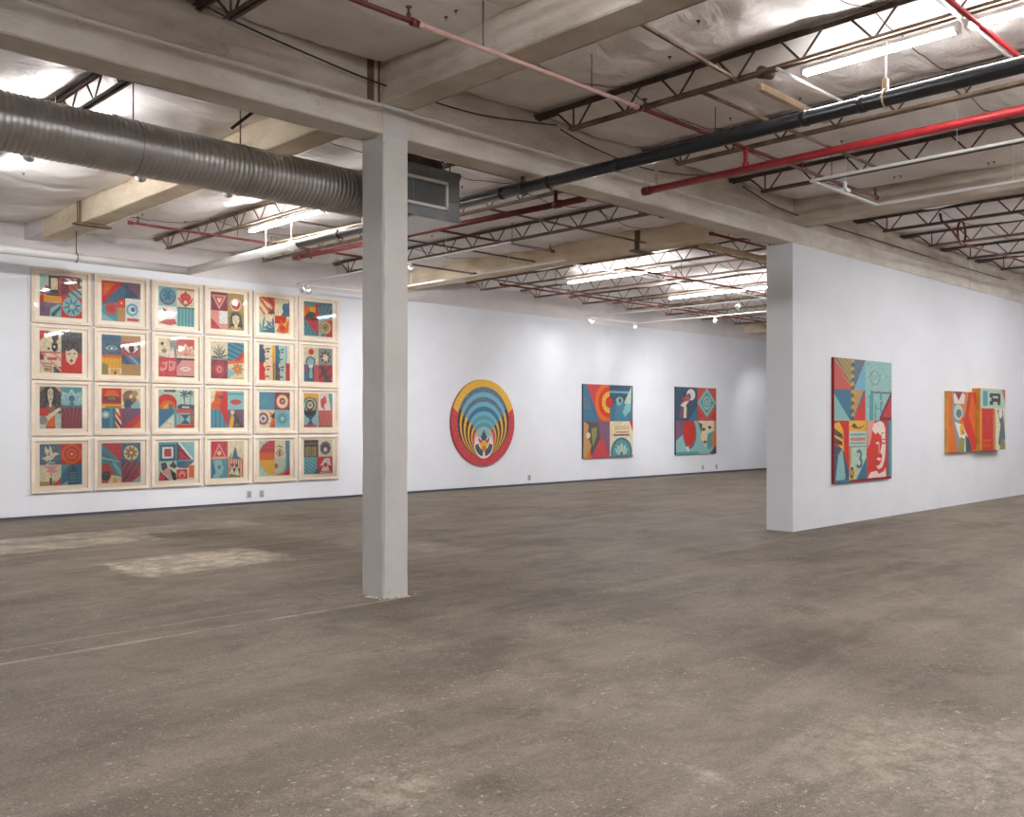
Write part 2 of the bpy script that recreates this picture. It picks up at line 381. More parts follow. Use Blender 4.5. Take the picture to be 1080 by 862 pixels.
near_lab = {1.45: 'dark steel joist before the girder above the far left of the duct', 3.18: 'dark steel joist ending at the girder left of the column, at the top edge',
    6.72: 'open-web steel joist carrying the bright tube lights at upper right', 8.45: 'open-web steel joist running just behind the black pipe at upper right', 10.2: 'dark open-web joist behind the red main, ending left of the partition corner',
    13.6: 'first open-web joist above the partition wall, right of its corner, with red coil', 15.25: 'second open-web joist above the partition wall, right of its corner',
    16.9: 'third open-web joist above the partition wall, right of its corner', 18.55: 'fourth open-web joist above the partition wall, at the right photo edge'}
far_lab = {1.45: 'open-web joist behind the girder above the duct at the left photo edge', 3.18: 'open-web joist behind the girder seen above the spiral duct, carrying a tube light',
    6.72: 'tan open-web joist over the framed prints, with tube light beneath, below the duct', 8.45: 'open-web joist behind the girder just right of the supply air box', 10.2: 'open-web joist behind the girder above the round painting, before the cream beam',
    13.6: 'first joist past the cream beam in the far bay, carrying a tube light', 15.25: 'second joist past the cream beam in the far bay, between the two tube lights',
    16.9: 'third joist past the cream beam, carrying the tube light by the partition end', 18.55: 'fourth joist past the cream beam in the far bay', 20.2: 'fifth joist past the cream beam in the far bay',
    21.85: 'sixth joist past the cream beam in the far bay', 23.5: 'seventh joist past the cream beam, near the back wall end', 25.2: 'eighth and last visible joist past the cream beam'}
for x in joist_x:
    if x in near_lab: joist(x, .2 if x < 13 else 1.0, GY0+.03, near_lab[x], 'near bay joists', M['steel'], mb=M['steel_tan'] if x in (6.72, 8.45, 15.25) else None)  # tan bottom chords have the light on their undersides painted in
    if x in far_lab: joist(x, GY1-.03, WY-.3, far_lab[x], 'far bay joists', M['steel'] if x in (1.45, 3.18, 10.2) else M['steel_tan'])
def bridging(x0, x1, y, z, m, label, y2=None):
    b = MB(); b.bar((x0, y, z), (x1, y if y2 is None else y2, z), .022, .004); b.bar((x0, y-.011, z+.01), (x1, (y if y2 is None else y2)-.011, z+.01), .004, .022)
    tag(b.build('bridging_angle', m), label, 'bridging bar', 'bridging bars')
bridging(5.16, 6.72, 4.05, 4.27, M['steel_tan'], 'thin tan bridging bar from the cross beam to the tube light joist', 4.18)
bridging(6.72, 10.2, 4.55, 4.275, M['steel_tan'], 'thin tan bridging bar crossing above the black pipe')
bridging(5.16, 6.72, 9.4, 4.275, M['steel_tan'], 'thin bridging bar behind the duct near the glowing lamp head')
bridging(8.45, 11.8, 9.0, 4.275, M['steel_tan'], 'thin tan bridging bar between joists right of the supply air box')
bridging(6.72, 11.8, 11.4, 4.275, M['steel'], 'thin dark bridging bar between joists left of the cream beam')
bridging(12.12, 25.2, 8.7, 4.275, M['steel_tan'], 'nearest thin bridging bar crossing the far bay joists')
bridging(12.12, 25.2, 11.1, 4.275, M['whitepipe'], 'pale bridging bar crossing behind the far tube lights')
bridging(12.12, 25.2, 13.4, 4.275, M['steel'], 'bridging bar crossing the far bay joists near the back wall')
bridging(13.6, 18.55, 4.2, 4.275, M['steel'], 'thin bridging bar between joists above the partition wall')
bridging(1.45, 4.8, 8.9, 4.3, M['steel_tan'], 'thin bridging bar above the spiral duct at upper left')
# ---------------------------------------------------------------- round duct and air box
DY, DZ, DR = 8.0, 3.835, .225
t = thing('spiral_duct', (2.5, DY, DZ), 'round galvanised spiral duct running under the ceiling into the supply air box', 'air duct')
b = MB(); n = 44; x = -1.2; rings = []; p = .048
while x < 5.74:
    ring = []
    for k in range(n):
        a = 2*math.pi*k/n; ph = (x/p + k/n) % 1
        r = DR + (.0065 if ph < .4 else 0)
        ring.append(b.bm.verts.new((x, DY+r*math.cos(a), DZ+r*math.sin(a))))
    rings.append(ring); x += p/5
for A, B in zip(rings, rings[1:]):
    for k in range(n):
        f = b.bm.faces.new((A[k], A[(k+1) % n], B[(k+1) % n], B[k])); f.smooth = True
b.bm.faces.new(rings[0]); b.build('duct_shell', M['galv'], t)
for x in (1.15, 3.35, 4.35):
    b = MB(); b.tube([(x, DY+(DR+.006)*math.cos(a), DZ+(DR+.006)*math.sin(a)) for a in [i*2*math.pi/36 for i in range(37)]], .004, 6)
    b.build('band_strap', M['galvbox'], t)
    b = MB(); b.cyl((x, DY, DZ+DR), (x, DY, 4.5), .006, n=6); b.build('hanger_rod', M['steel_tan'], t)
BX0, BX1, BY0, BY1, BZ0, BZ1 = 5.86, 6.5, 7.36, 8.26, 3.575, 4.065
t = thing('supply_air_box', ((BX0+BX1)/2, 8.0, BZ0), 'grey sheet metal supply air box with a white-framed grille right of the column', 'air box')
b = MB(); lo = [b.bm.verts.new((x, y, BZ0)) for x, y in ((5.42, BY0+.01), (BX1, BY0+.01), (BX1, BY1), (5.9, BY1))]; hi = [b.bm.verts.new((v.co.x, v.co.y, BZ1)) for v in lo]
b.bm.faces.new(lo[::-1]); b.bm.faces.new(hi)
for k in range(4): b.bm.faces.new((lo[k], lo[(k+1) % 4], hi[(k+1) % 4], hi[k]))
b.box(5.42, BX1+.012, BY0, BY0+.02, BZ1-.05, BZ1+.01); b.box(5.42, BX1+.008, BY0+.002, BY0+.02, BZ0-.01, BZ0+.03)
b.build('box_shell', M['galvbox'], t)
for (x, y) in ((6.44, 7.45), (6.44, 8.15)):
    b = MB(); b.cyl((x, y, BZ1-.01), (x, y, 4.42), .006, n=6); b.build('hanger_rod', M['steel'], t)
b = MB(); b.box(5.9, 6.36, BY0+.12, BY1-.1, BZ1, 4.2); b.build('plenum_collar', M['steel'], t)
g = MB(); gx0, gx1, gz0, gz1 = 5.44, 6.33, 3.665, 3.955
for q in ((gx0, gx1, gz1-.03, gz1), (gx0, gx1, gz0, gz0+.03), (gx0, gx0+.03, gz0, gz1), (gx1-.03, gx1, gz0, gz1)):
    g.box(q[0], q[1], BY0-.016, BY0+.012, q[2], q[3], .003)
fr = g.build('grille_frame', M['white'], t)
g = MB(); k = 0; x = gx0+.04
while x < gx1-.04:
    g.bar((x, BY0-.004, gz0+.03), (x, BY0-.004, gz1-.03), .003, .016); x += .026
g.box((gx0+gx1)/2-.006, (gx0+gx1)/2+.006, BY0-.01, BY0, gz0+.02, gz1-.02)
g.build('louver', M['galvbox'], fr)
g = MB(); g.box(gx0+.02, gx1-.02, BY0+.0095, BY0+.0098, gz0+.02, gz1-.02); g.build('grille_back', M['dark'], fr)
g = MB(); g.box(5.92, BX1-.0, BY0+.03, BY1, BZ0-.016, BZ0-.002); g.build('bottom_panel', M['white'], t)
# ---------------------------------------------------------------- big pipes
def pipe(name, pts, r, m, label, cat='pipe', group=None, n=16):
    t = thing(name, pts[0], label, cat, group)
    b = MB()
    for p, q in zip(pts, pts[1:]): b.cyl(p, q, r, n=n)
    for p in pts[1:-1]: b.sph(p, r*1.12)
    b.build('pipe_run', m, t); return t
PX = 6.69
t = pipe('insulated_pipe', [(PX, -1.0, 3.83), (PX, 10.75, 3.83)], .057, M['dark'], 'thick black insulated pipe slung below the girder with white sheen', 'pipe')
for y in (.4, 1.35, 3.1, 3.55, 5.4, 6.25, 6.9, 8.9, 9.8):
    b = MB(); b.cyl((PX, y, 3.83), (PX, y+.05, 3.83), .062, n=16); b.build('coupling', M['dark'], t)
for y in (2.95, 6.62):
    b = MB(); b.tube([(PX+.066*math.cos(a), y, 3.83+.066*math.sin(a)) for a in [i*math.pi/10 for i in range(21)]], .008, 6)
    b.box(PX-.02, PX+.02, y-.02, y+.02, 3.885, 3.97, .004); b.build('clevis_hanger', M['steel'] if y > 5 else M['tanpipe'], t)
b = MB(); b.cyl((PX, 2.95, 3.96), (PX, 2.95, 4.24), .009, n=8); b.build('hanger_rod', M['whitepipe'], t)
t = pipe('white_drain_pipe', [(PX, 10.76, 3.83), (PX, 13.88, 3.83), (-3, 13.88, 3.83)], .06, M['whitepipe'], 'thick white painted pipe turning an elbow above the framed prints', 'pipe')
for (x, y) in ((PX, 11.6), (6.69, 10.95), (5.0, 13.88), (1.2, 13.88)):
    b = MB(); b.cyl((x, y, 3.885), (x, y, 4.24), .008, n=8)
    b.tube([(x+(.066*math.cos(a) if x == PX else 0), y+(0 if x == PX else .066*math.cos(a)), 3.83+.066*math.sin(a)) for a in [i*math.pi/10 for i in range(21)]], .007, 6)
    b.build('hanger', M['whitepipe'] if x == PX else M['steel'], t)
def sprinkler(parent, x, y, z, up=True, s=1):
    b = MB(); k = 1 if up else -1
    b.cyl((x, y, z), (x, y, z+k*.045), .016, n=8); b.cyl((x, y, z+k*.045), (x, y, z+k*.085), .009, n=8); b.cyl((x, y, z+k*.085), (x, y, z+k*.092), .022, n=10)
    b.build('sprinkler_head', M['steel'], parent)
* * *
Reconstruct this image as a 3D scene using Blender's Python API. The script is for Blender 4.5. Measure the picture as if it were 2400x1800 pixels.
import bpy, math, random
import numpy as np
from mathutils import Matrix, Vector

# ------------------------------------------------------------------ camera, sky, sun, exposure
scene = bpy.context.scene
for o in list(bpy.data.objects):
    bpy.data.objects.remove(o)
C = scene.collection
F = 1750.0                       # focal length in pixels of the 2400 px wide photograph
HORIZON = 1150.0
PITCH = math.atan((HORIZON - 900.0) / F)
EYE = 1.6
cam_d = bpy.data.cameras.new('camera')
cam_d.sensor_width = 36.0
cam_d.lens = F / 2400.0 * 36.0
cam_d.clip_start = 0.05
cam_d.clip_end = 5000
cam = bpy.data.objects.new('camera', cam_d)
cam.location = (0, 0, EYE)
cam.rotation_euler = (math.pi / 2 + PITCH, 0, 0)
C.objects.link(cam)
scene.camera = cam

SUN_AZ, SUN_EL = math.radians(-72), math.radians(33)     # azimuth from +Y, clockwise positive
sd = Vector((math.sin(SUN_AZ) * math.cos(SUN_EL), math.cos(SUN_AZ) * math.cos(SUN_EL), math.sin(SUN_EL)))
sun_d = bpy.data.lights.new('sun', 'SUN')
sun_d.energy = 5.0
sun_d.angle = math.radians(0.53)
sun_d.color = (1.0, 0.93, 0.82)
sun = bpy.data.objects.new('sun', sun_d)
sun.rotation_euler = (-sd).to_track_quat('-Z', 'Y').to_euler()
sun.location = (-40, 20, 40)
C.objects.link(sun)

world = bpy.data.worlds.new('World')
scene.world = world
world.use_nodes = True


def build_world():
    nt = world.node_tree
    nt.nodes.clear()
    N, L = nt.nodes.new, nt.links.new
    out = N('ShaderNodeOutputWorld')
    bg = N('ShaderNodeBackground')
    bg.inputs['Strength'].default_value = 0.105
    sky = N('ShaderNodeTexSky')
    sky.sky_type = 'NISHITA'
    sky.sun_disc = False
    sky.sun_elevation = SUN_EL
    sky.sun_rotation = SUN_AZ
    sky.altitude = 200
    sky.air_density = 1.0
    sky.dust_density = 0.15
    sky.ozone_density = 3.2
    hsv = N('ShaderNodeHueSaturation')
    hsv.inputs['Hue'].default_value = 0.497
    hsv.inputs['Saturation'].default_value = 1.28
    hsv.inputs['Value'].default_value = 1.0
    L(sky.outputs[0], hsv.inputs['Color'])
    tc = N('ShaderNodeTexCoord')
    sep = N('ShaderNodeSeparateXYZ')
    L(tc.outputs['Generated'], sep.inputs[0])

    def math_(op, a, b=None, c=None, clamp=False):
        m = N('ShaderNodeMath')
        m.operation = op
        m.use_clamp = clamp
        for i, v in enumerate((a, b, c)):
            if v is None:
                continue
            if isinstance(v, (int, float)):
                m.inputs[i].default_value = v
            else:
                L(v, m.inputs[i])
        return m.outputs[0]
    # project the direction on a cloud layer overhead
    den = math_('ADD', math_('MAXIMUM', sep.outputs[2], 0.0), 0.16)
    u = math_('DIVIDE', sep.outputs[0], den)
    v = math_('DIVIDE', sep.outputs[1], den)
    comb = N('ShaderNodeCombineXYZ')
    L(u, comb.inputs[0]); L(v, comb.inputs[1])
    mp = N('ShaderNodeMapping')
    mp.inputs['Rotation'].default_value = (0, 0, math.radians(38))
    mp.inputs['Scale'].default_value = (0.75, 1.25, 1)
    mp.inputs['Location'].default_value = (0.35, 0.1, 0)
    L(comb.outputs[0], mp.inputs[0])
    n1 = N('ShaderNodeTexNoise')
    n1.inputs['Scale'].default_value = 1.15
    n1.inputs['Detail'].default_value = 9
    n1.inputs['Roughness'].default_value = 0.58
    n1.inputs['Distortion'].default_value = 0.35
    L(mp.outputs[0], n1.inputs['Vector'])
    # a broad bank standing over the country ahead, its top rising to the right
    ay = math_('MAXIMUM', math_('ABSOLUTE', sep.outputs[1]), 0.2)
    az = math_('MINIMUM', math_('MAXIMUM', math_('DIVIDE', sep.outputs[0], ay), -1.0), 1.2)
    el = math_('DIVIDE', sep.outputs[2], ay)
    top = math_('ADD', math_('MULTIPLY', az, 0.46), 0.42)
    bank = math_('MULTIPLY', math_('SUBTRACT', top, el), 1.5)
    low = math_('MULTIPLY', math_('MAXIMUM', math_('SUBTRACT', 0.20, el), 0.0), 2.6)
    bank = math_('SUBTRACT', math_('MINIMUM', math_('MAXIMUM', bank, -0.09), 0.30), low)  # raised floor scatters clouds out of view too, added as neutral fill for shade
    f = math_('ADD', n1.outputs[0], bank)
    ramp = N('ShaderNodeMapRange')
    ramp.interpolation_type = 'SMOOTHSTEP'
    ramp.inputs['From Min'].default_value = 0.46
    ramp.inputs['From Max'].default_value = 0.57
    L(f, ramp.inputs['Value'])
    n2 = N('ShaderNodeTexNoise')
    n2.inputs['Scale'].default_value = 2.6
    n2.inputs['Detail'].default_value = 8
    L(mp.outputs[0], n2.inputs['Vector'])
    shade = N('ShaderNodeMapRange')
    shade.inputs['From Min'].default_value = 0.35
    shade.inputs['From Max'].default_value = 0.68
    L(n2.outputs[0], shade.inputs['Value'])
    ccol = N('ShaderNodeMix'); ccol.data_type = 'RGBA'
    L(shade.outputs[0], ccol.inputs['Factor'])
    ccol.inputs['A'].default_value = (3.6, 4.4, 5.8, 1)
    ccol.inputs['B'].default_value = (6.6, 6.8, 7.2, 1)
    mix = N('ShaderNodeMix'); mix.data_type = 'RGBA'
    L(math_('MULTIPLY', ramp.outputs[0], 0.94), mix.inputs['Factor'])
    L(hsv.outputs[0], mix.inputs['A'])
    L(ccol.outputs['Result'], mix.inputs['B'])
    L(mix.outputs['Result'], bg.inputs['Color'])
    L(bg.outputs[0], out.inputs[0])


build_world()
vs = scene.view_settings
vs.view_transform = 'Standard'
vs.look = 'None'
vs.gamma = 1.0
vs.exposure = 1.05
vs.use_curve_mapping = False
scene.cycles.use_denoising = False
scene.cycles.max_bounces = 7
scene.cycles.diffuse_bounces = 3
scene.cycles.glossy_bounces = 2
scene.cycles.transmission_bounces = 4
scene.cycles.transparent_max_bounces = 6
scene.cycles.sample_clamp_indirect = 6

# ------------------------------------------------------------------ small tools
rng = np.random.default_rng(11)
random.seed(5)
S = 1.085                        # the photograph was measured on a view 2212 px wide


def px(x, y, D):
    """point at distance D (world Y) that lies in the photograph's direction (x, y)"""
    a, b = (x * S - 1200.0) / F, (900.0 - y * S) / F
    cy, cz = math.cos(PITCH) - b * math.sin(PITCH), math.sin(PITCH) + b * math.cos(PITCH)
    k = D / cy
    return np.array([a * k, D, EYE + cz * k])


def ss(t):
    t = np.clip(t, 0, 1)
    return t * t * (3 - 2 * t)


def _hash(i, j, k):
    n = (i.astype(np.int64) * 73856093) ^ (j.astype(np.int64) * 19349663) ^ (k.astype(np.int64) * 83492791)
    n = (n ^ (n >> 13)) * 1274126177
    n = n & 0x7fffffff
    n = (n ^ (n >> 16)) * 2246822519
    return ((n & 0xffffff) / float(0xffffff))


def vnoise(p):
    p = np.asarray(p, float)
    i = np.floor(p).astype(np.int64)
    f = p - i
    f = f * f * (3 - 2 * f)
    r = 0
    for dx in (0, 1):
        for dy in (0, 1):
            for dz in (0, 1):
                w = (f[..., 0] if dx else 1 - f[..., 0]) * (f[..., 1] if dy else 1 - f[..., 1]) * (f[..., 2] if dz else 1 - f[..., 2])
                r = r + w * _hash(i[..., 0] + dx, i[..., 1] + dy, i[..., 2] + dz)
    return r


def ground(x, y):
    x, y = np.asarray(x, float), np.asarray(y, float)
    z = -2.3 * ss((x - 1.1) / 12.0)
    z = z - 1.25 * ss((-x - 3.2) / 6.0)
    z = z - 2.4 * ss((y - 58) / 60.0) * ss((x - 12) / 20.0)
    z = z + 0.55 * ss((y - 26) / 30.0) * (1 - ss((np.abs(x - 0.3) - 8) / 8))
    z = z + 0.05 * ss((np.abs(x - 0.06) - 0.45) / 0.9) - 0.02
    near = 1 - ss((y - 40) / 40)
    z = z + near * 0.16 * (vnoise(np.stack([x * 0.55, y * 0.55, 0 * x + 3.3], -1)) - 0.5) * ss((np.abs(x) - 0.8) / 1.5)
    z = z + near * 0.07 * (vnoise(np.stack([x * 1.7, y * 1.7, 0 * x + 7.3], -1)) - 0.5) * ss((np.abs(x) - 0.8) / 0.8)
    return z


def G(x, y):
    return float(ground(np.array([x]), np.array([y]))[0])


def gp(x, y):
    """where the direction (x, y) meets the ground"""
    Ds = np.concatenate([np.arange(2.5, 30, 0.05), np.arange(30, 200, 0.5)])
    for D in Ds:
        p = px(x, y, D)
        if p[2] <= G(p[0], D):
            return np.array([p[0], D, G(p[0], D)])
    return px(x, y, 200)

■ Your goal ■
From the listing, copy each line containing the word "that".

■ Solution to this exercise ■
Write part 2 of the bpy script that recreates this picture. It picks up at line 381. More parts follow. Use Blender 4.5. Take the picture to be 1080 by 862 pixels.
    """point at distance D (world Y) that lies in the photograph's direction (x, y)"""